A mudança na compreensão da alétheia, de desvelamento para a exatidão da adequação, estaria relacionada com a mudança da própria essência da verdade.
Indaga-se se no entanto, se a fala não constitui também um ato caminhante, na medida em que pensamento e verbalização oral compreendem momentos distintos do ser, sendo na verbalização e consequente escuta que o pensamento pode permanecer ou alterar-se. Falar é um sair de si, implica uma constante reorientação do eu em direção ao mais verdadeiro do seu pensamento. Talvez não seja tão à toa o aforismo “da discussão nasce a luz”. A dialética é isso, permitindo-nos construir a ponte científico-racional que transporta do “antro das trevas” ao “foco de luz”, ao sol, que nutre tudo o que é vivo e que constitui alimento físico e psíquico. A dialética é uma via para a plenitude e para o Bem. A fala escava-se em direção à luz, como o ato agrícola, como a filosofia:
É às pessoas moderadas e firmes por natureza que se dará acesso à dialéctica, […] Para aprender a dialéctica, basta permanecer com continuidade e aplicação, sem fazer mais nada, por analogia com os exercícios de ginástica que diziam respeito ao corpo […] Depois disso, deves mandá-los descer novamente à tal caverna […] Quando tiverem cinquenta anos, os que sobreviverem e se tiverem evidenciado, em tudo e de toda a maneira, no trabalho e na ciência, deverão ser já levados até ao limite, e forçados a inclinar a luz radiosa da alma para a contemplação do Ser que dá luz a todas as coisas. Depois de terem visto o bem em si, usá-lo-ão como paradigma, para ordenar a cidade, os particulares e a si mesmos, cada um por sua vez, para o resto da vida, mas consagrando a maior parte dela à filosofia (Platão, pp. 357-358)

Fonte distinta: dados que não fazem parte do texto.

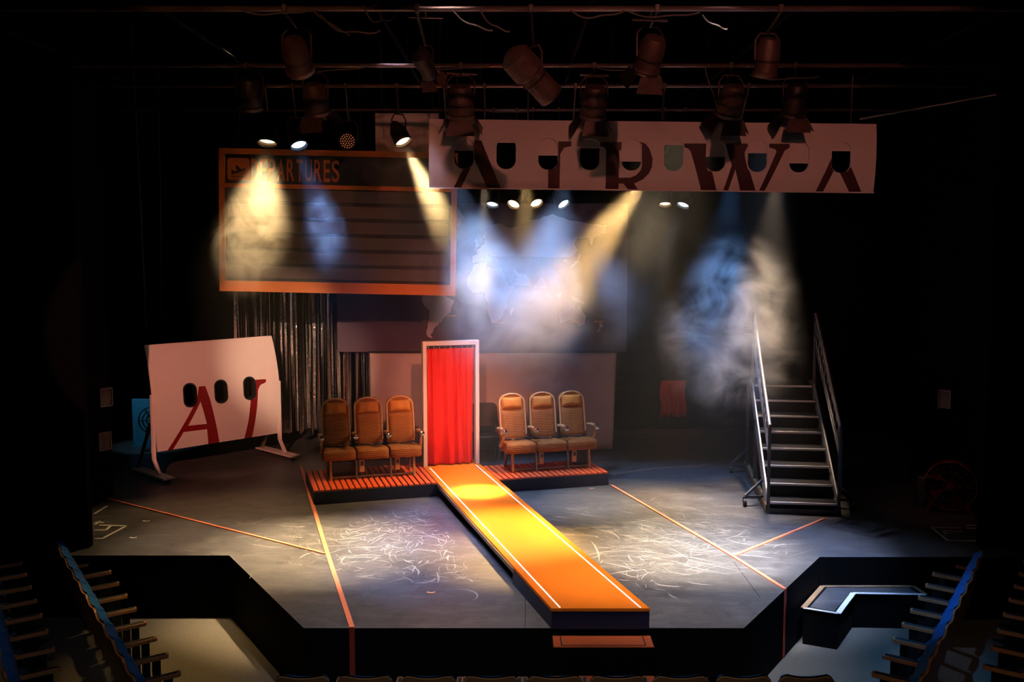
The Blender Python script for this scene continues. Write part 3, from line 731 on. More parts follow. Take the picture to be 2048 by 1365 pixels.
for x in (.015, PL - .02):
    MB().bar((x, .05, 1.35), (x, .05, .30), .045, .07, up=(0, 1, 0)).build('post', M['panel'], fp, bevel=.003)
    MB().bar((x, .05, .31), (x, -.12, .09), .045, .05, up=(0, 1, 0)).build('knee', M['panel'], fp, bevel=.003)
    f = MB().box((x, .12, .075), (.20, 1.15, .025)).build('foot', M['panel'], fp, bevel=.003)
    for dy in (-.36, .60):
        MB().lathe((x - .02, dy, .032), (1, 0, 0), [(0, .03), (.035, .03)], 12, (True, True)).build('caster', M['rubber'], f)
    MB().bar((x, .05, 1.0), (x, .62, .09), .04, .04).build('brace', M['timber'], fp)
MB().bar((0, .08, .95), (PL, .08, .95), .04, .06).build('back_batten', M['timber'], fp)

# things behind the panel
bp = MB().box((0, 0, .45), (.6, .03, .90)).build('blue_flat', M['bluelit']); p = at(300, 890, 18.2); bp.location = (p.x, 18.2, -.0); bp.location.z = p.z - .47
bp2 = tag(bp, 'small blue-lit panel glimpsed behind the curved fuselage panel', 'panel')
bp.location.z = .0
spot('wing_light', (p.x - .3, 17.4, 2.4), (p.x, 18.2, .4), 45, (.4, .75, 1), 40, .6, .05)
ft = empty('caged_fan', (p.x + .16, 17.9, 0), 0, 'dark round fan standing in front of the small blue panel', 'fan')
for q in (.10, .17, .24):
    MB().tube([(q * math.cos(R(a)), 0, .55 + q * math.sin(R(a))) for a in range(0, 361, 15)], .012, 6, False).build('cage_ring', M['rim'], ft)
MB().tube([(0, 0, .55), (0, 0, .03)], .02, 8).build('stand', M['rim'], ft)
MB().lathe((0, 0, 0), (0, 0, 1), [(0, .16), (.03, .14)], 16, (True, True)).build('base', M['rim'], ft)
for a in (0, 60, 120): MB().bar((.24 * math.cos(R(a)), 0, .55 + .24 * math.sin(R(a))), (-.24 * math.cos(R(a)), 0, .55 - .24 * math.sin(R(a))), .05, .012).build('blade', M['rim'], ft)
rc = MB().grid(lambda u, v: ((u - .5) * .5 + .02 * math.sin(v * 7), .04 * math.sin(u * 16) * (1.1 - v), .25 + v * .75), 40, 8).build('red_cloth', M['reddark'], smooth=True, recalc=False)
p = at(1345, 860, 19.94); rc.location = (p.x, 19.94, 0); s = rc.modifiers.new('solid', 'SOLIDIFY'); s.thickness = .006
tag(rc, 'dark red cloth hanging in the gloom behind the smoke', 'cloth')
spot('wing_light', (3.2, 17.2, 4.6), (p.x, 19.9, .6), 140, (1, .3, .25), 22, .6, .05)

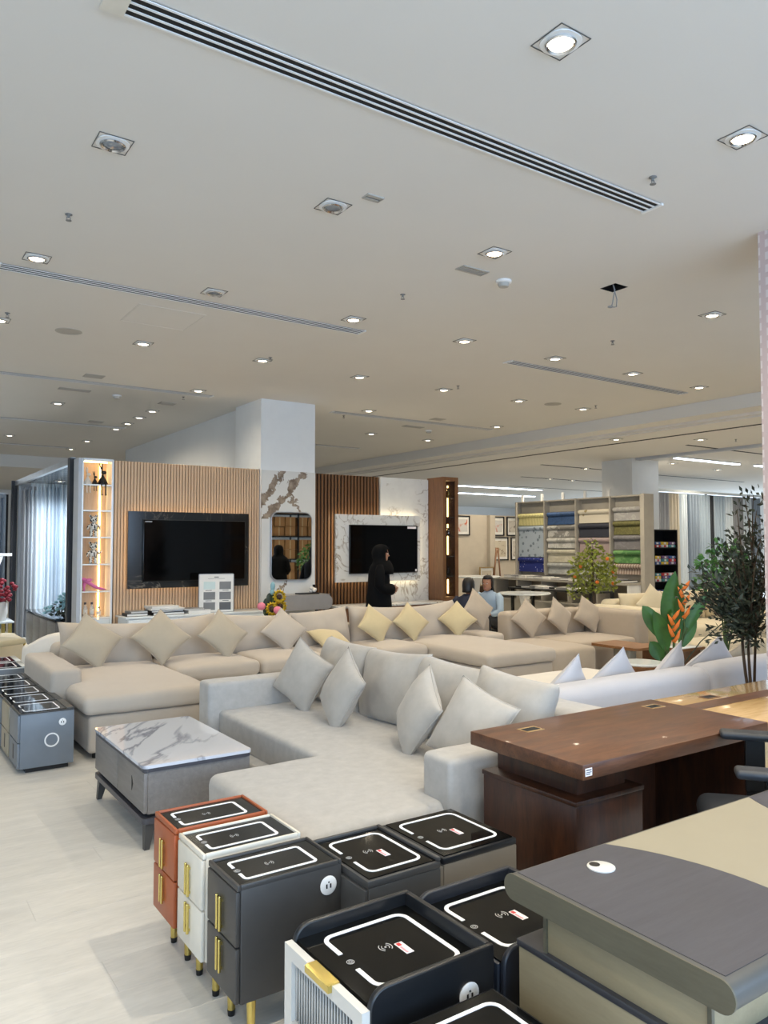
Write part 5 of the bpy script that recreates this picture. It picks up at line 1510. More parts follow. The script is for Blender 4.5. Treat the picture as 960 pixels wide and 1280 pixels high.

Deste modo, é possível que a luz referida na alegoria platónica (mais tarde derivando para o entendimento latino cristão em dia e de dia, deus) se refira à dialética, à razão não esquecida pelo poeta e perseguida pelo filósofo, mais do que exterior, Natureza, uma vez que a Natureza, lá fora, no que concerne à vida, não serve, em nada, de modelo moral para o homem. Viegas Guerreiro, no entanto, ao referir-se nos seus estudos sobre tribos angolanas compara a solidão da Natureza à liberdade absoluta: “E não é compensação de pouco preço a liberdade absoluta que uma sociedade, diferente de todas, pode buscar nessa imensa solidão da Natureza” (Guerreiro, 1968, p. 34). Uma visão estoica? É possível, mas também uma postura egoísta, no sentido de posse das aptidões para ser e estar no mundo: egoísmo sábio, mas indubitavelmente solitário.